Scesi nel 2015 sotto la soglia degli 800 milioni, gli individui denutriti al mondo sono tornati a salire, toccando quota 804 milioni nel 2016 e 821 nel 2017. La denutrizione è l’impossibilità di assumere i nutrienti necessari attraverso l’alimentazione, e non va confusa con la malnutrizione, termine ampio che comprende tutti gli squilibri dovuti a un’alimentazione scorretta, che sia insufficiente o, come quasi sempre accade in Occidente, eccessiva. Anche i dati riferiti a quest’ultima sono allarmanti, e sottolineano il paradosso della malnutrizione, tra chi non mangia abbastanza e chi mangia troppo. Nel 2017 un adulto su otto al mondo è obeso. La quota continua a crescere dagli anni Settanta, con una recente accelerata, e riguarda sempre di più – almeno nei Paesi in cui un medio livello di benessere è diffuso – gli strati sociali più poveri, in cui si acquistano prodotti poco costosi e molto calorici, dall’apporto nutritivo scarso e squilibrato. Sul totale della popolazione mondiale si ha in leggera diminuzione la percentuale di denutrizione e malnutrizione, ma solo perché il numero di bocche da sfamare è sempre più alto e trovare un modo sostenibile per farlo è una necessità che non si può procrastinare. Secondo le stime dell’Onu, nel 2100 la popolazione mondiale sarà di circa 11 miliardi di persone. E i tassi di fertilità sono più alti proprio nei Paesi in cui la denutrizione è un problema di ampie fette di popolazione. Grazie alla maggiore produttività agricola e a un migliore stato sociale per famiglie in difficoltà, nel 2015 per 29 Paesi è stato raggiunto l’obbiettivo di dimezzare la quota di persone denutrite stabilito nel 1996 dal Vertice Mondiale dell’Alimentazione. Nonostante ciò, i Paesi africani che hanno subito crisi alimentari nel 2015 sono stati il doppio del 1990 e, ancora, le crisi alimentari stesse non sono più, come due decenni fa, dei fenomeni intensi, drammatici e brevi ma perdurano nel tempo, con effetti sul lungo periodo. E se migliorano tendenzialmente le condizioni dell’Estremo Oriente, oggi ad accusare di più il colpo sono i Paesi dell’America meridionale e dell’Africa sub-sahariana.
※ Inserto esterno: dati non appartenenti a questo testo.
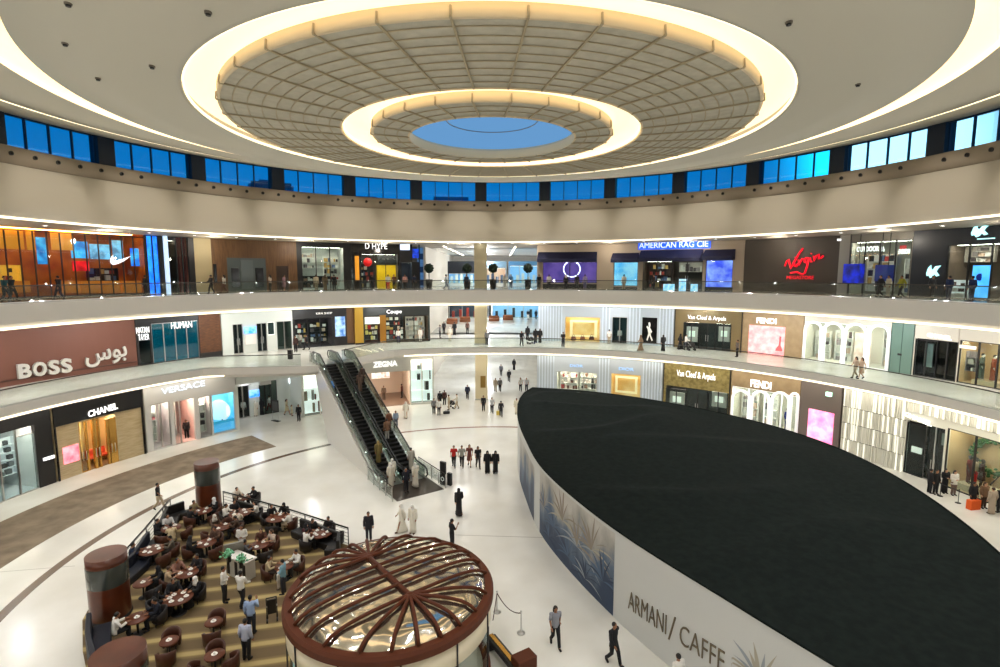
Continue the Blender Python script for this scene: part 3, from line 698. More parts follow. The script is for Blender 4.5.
s.room(277, 292, 321, None, 2.5, mat('dim_green_interior', (90, 104, 96), .6), 2.5); s.glass(277, 292, 321, None, 2, M_STEEL)
s.box('blue_screen', screen('signal_blue', (30, 130, 240), (150, 200, 250), 2, 1.4), 244, 256, 326.5, 333, .25, 0)
s.box('pale_stand', PALE[0], 244, 255, 334, 344, .3, 0)
s = Shop('dark purple shop front full of goods on the middle gallery', R1, 293, 347, 330, T0, T1)
s.facade(M_DARK, [(295, 333, 318, None), (335, 346, 316, 337)]); s.room(295, 333, 318, None, 3.5, mat('dark_plum', (60, 50, 62), .6), 4.5)
s.room(335, 346, 316, 337, .4, screen('snow_mountain', (80, 120, 180), (225, 232, 245), 1.4, 1.1), 0); s.glass(335, 346, 316, 337, 1, M_DARK)
s.text('KIRA SHOP', M_SIGN2, 316, 332, 312.2, 314.2); s.glass(295, 333, 318, None, 3, M_DARK)
s.shelves(296, 312, 325, 345, 4, 2.4, 'dark shelf with sparkling goods at the left inside the purple shop', M_DARK, MIX+PALE)
s.shelves(315, 332, 324, 344, 4, 2.8, 'dark shelf with silver goods at the right inside the purple shop', M_DARK, PALE+MIX)
s = Shop('brown pier beside the gold column on the middle gallery', R1, 347, 355, 330, T0, T1, 'pier'); s.facade(mat('umber_pier', (96, 66, 34), .5), [], name='shaft', th=.5); s.box('skirting', M_DARK, 347, 355, 343, None, .03, 0)
s = Shop('shiny gold pier on the middle gallery', R1-.3, 355, 363.5, 330, T0, T1, 'pier'); s.facade(mat('gold_clad', (190, 150, 60), .35, .5), [], name='shaft', th=.8); s.box('skirting', M_DARK, 355, 363.5, 343, None, .03, 0)
s = Shop('dark jewellery shop front with small warm displays on the middle gallery', R1, 363.5, 430, 330, T0, T1)
s.facade(mat('green_black', (36, 40, 38), .4), [(364.5, 380, 316, None), (386, 428, 315.5, None)])
s.room(364.5, 380, 316, None, 1.6, mat('jewel_red', (120, 40, 30), .6), 4.); s.room(386, 428, 315.5, None, 3.2, mat('jewel_brown', (104, 78, 56), .6), 6.)
s.box('brass_pier', mat('brass', (170, 120, 50), .3, .7), 380, 386, 315, None, .05, 0)
s.box('poster', screen('pale_poster', (220, 230, 215), (180, 190, 180), 2, .8), 365, 380, 317, 324, .0, .0)
s.text('Coupe', M_SIGN, 386.5, 401.5, 309.5, 314.5, off=.1)
s.shelves(366, 379, 325, 341, 3, 1.2, 'red lit jewellery shelf beside the brass pier', mat('brown_shelf', (60, 40, 34), .5), gm((230, 210, 190), (180, 30, 30), (240, 210, 120), em=.3))
s.shelves(388, 405, 317, 341, 5, 2.2, 'dark jewellery cabinet under the white sign', M_DARK, PALE+MIX)
s.shelves(408, 426, 318, 341, 5, 2.6, 'pale lit jewellery cabinet near the back hall', PALE[1], PALE+MIX)
s.glass(364.5, 380, 316, None, 1, M_DARK); s.glass(386, 428, 315.5, None, 3, M_DARK)
# pale panelled front (middle and ground), grey blue ribs
M_RIB = mat('pale_blue_grey_panel', (186, 196, 206), .4)
def ribs(s, x0, x1, yt, yb, n, m):
    a0, a1, z0, z1 = s.rng(x0, x1, yt, yb); mb = MB()
    for i in range(n):
        b = a0+(a1-a0)*(i+.5)/n; mb.arc(s.R-.1, s.R, b-.06/s.R, b+.06/s.R, z0, z1)
    mb.build('vertical_ribs', m, s.t)
M_RIB2 = mat('white_blue_rib', (214, 226, 238), .35)
s = Shop('pale blue grey ribbed shop front with a golden bag window on the middle gallery', R1, 538, 674, 330, T0, T1)
s.facade(M_RIB, [(565, 600, 317, 342), (612, 627, 317, None), (642, 657, 317.5, 343)])
ribs(s, 538, 563, None, None, 9, M_RIB2); ribs(s, 601, 611, None, None, 3, M_RIB2); ribs(s, 628, 641, None, None, 4, M_RIB2); ribs(s, 658, 674, None, None, 5, M_RIB2)
s.room(565, 600, 317, 342, 1., mat('golden_back', (228, 182, 104), .5, em=.25, noise=((246, 220, 160), .5, 2)), 3.); s.glass(565, 600, 317, 342, 1, M_STEEL)
s.room(612, 627, 317, None, 1.2, mat('dark_teal', (20, 50, 56), .5), 1.); s.glass(612, 627, 317, None, 2, M_STEEL, door=True)
s.box('poster', M_BLACKGL, 642, 657, 317.5, 343, -.05, .2, label='black poster')
fig = [(.35, .95), (.5, 1.), (.6, .85), (.55, .7), (.8, .5), (.7, .42), (.62, .5), (.66, .3), (.9, .05), (.78, 0), (.5, .3), (.3, .0), (.2, .05), (.38, .4), (.3, .6), (.15, .75), (.22, .8), (.42, .72)]
s.text('', PALE[0], 645, 654, 322, 341, shape=prism(fig), th=.03, off=.0).__setitem__('label', 'white dancing figure printed on the poster')
for i, (x, c) in enumerate(((573, (110, 50, 30)), (582, (150, 80, 40)), (591, (90, 46, 30)))):
    a, z = onR(x, 341, R1+.7); a0, a1, z0, _ = s.rng(x-3, x+3, 317, 341)
    t = thing('handbag', ('left', 'middle', 'right')[i]+' brown handbag in the golden window of the ribbed shop front', 'handbag', pol(s.az(x), R1+.7, z0), -s.az(x))
    mb = MB(); mb.rings([(0, 0, 0, .3, .12), (0, 0, .15, .34, .13), (0, 0, .42, .26, .1), (0, 0, .48, .2, .06)], 12); mb.build('body', mat('bag_%d' % i, c, .4), t)
    mb = MB(); mb.tube([(-.15, 0, .45), (-.12, 0, .65), (0, 0, .72), (.12, 0, .65), (.15, 0, .45)], .02, 6); mb.build('handle', mat('bag_%d' % i, c, .4), t)
M_BRONZE = mat('bronze_panel', (128, 112, 78), .4, .4)
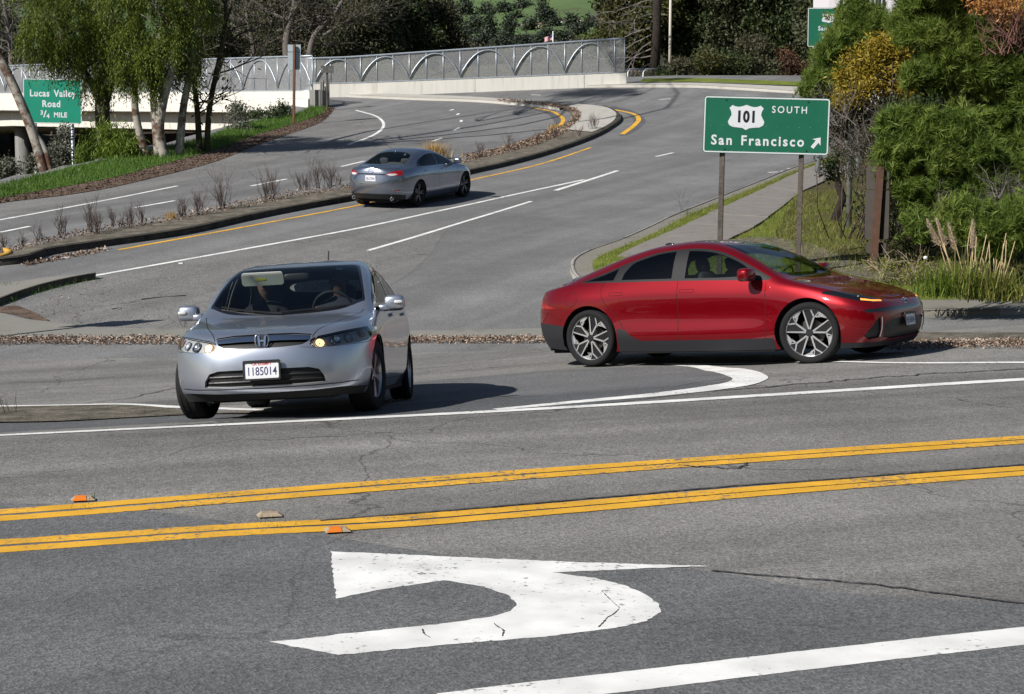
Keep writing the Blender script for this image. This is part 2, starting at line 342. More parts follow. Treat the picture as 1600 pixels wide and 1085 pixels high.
class Body:
    """half car body lofted through level lines; parts are cut out of it along outlines"""
    def __init__(s, spec, nF=26, nS=110, nR=26, per=6):
        lv = spec['levels']; K = len(lv); xs, xr = spec['xs'], spec['xr']; n1, n2 = spec['nf'], spec['nr']
        rows = []
        th = np.linspace(math.pi / 2, 0, nF, endpoint=False); th2 = np.linspace(0, math.pi / 2, nR + 1)[1:]
        side = np.linspace(0, 1, nS)
        G = np.zeros((nF + nS + nR, K, 3))
        for k, l in enumerate(lv):
            Wf = pchip(*zip(*sorted(l['w']))); Zf = pchip(*zip(*sorted(l['z'])))
            xf, xt = l['f'], l['t']
            x = np.concatenate([xs + (xf - xs) * np.sin(th) ** (2 / n1), xs + (xr - xs) * side, xr + (xt - xr) * np.sin(th2) ** (2 / n2)])
            fac = np.concatenate([np.abs(np.cos(th)) ** (2 / n1), np.ones(nS), np.abs(np.cos(th2)) ** (2 / n2)])
            G[:, k, 0] = x; G[:, k, 1] = Wf(x) * fac; G[:, k, 2] = Zf(x)
        G[0, :, 1] = 0; G[-1, :, 1] = 0; G[:, -1, 1] = 0
        # smooth along the length
        for _ in range(spec.get('smooth', 5)):
            a = G[1].copy(); a[:, 1] *= -1; b = G[-2].copy(); b[:, 1] *= -1
            E = np.concatenate([a[None], G, b[None]]); G = 0.25 * E[:-2] + 0.5 * E[1:-1] + 0.25 * E[2:]
            G[0, :, 1] = 0; G[-1, :, 1] = 0
        # sections
        tt = np.linspace(0, 1, per, endpoint=False); ten = spec.get('tension', 0.8)
        E = np.concatenate([(2 * G[:, :1] - G[:, 1:2]), G, G[:, -2:-1] * np.array([1, -1, 1])], 1); out = []
        for k in range(K - 1):
            p0, p1, p2, p3 = E[:, k], E[:, k + 1], E[:, k + 2], E[:, k + 3]
            d1 = np.linalg.norm(p1 - p0, axis=1)[:, None] + 1e-4; d2 = np.linalg.norm(p2 - p1, axis=1)[:, None] + 1e-4; d3 = np.linalg.norm(p3 - p2, axis=1)[:, None] + 1e-4
            m1 = ten * d2 * ((p1 - p0) / d1 - (p2 - p0) / (d1 + d2) + (p2 - p1) / d2); m2 = ten * d2 * ((p2 - p1) / d2 - (p3 - p1) / (d2 + d3) + (p3 - p2) / d3)
            for t in tt:
                t2, t3 = t * t, t ** 3
                out.append((2 * t3 - 3 * t2 + 1) * p1 + (t3 - 2 * t2 + t) * m1 + (-2 * t3 + 3 * t2) * p2 + (t3 - t2) * m2)
        out.append(G[:, -1]); S = np.stack(out, 1)
        for _ in range(2):
            a = S[:, -2:-1] * np.array([1, -1, 1]); E = np.concatenate([S[:, :1], S, a], 1); Q = 0.2 * E[:, :-2] + 0.6 * E[:, 1:-1] + 0.2 * E[:, 2:]; Q[:, 0] = S[:, 0]; S = Q
        S[0, :, 1] = 0; S[-1, :, 1] = 0; S[:, -1, 1] = 0; S[..., 1] = np.maximum(S[..., 1], 0)
        s.S = S; nu, nv = S.shape[:2]
        V = S.reshape(-1, 3); i = np.arange(nu - 1)[:, None] * nv + np.arange(nv - 1)[None]
        Q = np.stack([i, i + nv, i + nv + 1, i + 1], -1).reshape(-1, 4)
        s.bm = bmesh.new(); vs = [s.bm.verts.new(v) for v in V]
        for q in Q:
            try: s.bm.faces.new([vs[a] for a in q])
            except ValueError: pass
        bmesh.ops.remove_doubles(s.bm, verts=s.bm.verts[:], dist=1e-5)
        # outward check
        s.bm.normal_update()
        c = max(s.bm.faces, key=lambda f: f.calc_center_median().y)
        if c.normal.y < 0: bmesh.ops.reverse_faces(s.bm, faces=s.bm.faces[:])
        s.bm.normal_update(); s.bm.verts.index_update(); s.nc = {}
        s.ov = [v.co.copy() for v in s.bm.verts]; s.on = []
        for v in s.bm.verts:
            n = v.normal.copy()
            if v.co.y < 1e-4: n.y = 0; n.normalize()
            s.on.append(n)
        s.ot = []
        for f in s.bm.faces:
            q = [v.index for v in f.verts]
            for k in range(1, len(q) - 1): s.ot.append((q[0], q[k], q[k + 1]))
        s.bvh = BVHTree.FromPolygons(s.ov, s.ot)
        s.L = s.bm.faces.layers.int.new('part'); s.ids = {'body': 0}
    def nrm(s, p):
        loc, n, i, d = s.bvh.find_nearest(p)
        a, b, c = s.ot[i]; A, B, C = s.ov[a], s.ov[b], s.ov[c]
        v0, v1, v2 = B - A, C - A, loc - A; d00, d01, d11, d20, d21 = v0.dot(v0), v0.dot(v1), v1.dot(v1), v2.dot(v0), v2.dot(v1)
        den = d00 * d11 - d01 * d01
        if abs(den) < 1e-14: return s.on[a]
        v = (d11 * d20 - d01 * d21) / den; w = (d00 * d21 - d01 * d20) / den
        return (s.on[a] * (1 - v - w) + s.on[b] * v + s.on[c] * w).normalized()
    def hit(s, o, d):
        """point on the skin along a ray"""
        r = s.bvh.ray_cast(Vector(o), Vector(d)); return r[0]
    AX = {'side': (0, 2), 'front': (1, 2), 'top': (0, 1)}
    def cut(s, name, poly, proj, cond=lambda c: True, only=None):
        i, j = s.AX[proj]; k = 3 - i - j; bm = s.bm
        pid = s.ids.setdefault(name, len(s.ids)) if name else -1
        lo = (min(p[0] for p in poly) - .01, min(p[1] for p in poly) - .01); hi = (max(p[0] for p in poly) + .01, max(p[1] for p in poly) + .01)
        okid = None if only is None else {s.ids[o] for o in only if o in s.ids}
        def box(f):
            a = [v.co[i] for v in f.verts]; b = [v.co[j] for v in f.verts]; return min(a), max(a), min(b), max(b)
        cand = set()
        for f in bm.faces:
            if okid is not None and f[s.L] not in okid: continue
            x0, x1, y0, y1 = box(f)
            if x1 < lo[0] or x0 > hi[0] or y1 < lo[1] or y0 > hi[1] or not cond(f.calc_center_median()): continue
            cand.add(f)
        n = len(poly)
        for e in range(n):
            p, q = poly[e], poly[(e + 1) % n]; dx, dy = q[0] - p[0], q[1] - p[1]; ln = math.hypot(dx, dy)
            if ln < 1e-7: continue
            sx0, sx1, sy0, sy1 = min(p[0], q[0]), max(p[0], q[0]), min(p[1], q[1]), max(p[1], q[1])
            sub = []
            for f in cand:
                x0, x1, y0, y1 = box(f)
                if x1 < sx0 or x0 > sx1 or y1 < sy0 or y0 > sy1: continue
                dd = [(-(v.co[i] - p[0]) * dy + (v.co[j] - p[1]) * dx) for v in f.verts]
                if min(dd) < -1e-9 and max(dd) > 1e-9: sub.append(f)
            if not sub: continue
            no = [0, 0, 0]; no[i] = -dy / ln; no[j] = dx / ln; co = [0, 0, 0]; co[i], co[j] = p
            g = set(sub)
            for f in sub: g.update(f.edges); g.update(f.verts)
            r = bmesh.ops.bisect_plane(bm, geom=list(g), dist=1e-6, plane_co=co, plane_no=no)
            cand.update(f for f in r['geom'] if isinstance(f, bmesh.types.BMFace))
        for f in cand:
            if not f.is_valid: continue
            c = f.calc_center_median()
            if cond(c) and inpoly(c[i], c[j], poly) and (okid is None or f[s.L] in okid): f[s.L] = pid
    def seam(s, pts, proj, w=0.006, cond=lambda c: True, only=('body',)):
        s.cut('panel_gap', ribbon(pts, w), proj, cond, only)
    def faces(s, name): return [f for f in s.bm.faces if f[s.L] == s.ids[name]]
    def part(s, name, mat, parent, pair=False, off=0.0, obname=None, flip=False, src=None, keepn=True):
        fs = s.faces(src or name); obname = obname or name
        if not fs: return []
        vs = []
        vmap = {}; N = []
        for f in fs:
            for v in f.verts:
                if v not in vmap:
                    n = s.nc.get(v) or s.nc.setdefault(v, s.nrm(v.co)); vmap[v] = len(vs); vs.append(v.co + n * off); N.append(n)
        F = [tuple(vmap[v] for v in f.verts) for f in fs]; out = []
        def mk(vv, ff, nn):
            me = bpy.data.meshes.new(obname); me.from_pydata(vv, [], ff); me.update()
            me.polygons.foreach_set('use_smooth', np.ones(len(ff), bool))
            if keepn: me.normals_split_custom_set_from_vertices([tuple(n) for n in nn])
            me.materials.append(mat); o = link(obname, me, parent); out.append(o)
            if obname in ('panel_gap', 'cabin_liner'): o['kind'] = 'stuff'
        mv = [Vector((v.x, -v.y, v.z)) for v in vs]; mf = [tuple(reversed(f)) for f in F]; mn = [Vector((n.x, -n.y, n.z)) for n in N]
        if flip: F = [tuple(reversed(f)) for f in F]; mf = [tuple(reversed(f)) for f in mf]; N = [-n for n in N]; mn = [-n for n in mn]
        if pair: mk(vs, F, N); mk(mv, mf, mn)
        else:
            b = len(vs); mk(vs + mv, F + [tuple(a + b for a in f) for f in mf], N + mn)
        return out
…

La crisi economica mondiale, legata a doppio filo alla crisi dei prezzi (già concausa delle cosiddette primavere arabe), i dissesti politici e le guerre (Siria e Yemen sono gli esempi più noti) hanno pesato sullo stato della nutrizione mondiale. A questi si aggiungono i fenomeni atmosferici estremi, sempre più frequenti, che distruggono terreni agricoli e derrate alimentari; la scarsità di risorse e i tempi necessari alla ricostruzione proiettano sul lungo periodo fame e carenza di nutrienti. Ci troviamo in un circolo vizioso: attualmente circa un terzo del cibo prodotto globalmente ogni anno va perso o sprecato, e questo spreco di cibo implica uno sfruttamento inutile di territorio, risorse, energia e lavoro e produce inoltre emissioni nocive contribuendo così al cambiamento climatico, causa di quegli eventi atmosferici distruttivi. Oltre al problema etico della sperequazione tra chi ha troppo e chi ha troppo poco o non ha del tutto, come analizzato dalla FAO, c’è il nodo dello sfruttamento delle risorse, in primo luogo idriche, impiegate nell’agricoltura, per le coltivazioni e per il sostentamento degli animali. Nel caso della carne, ad esempio, si aggiunge l’elemento delle vite animali sprecate, dei costi di mantenimento e delle cure. Infine, i costi indiretti, ambientali ed economici, dello smaltimento dei rifiuti alimentari che non possono più essere recuperati e delle emissioni provocate dalla produzione.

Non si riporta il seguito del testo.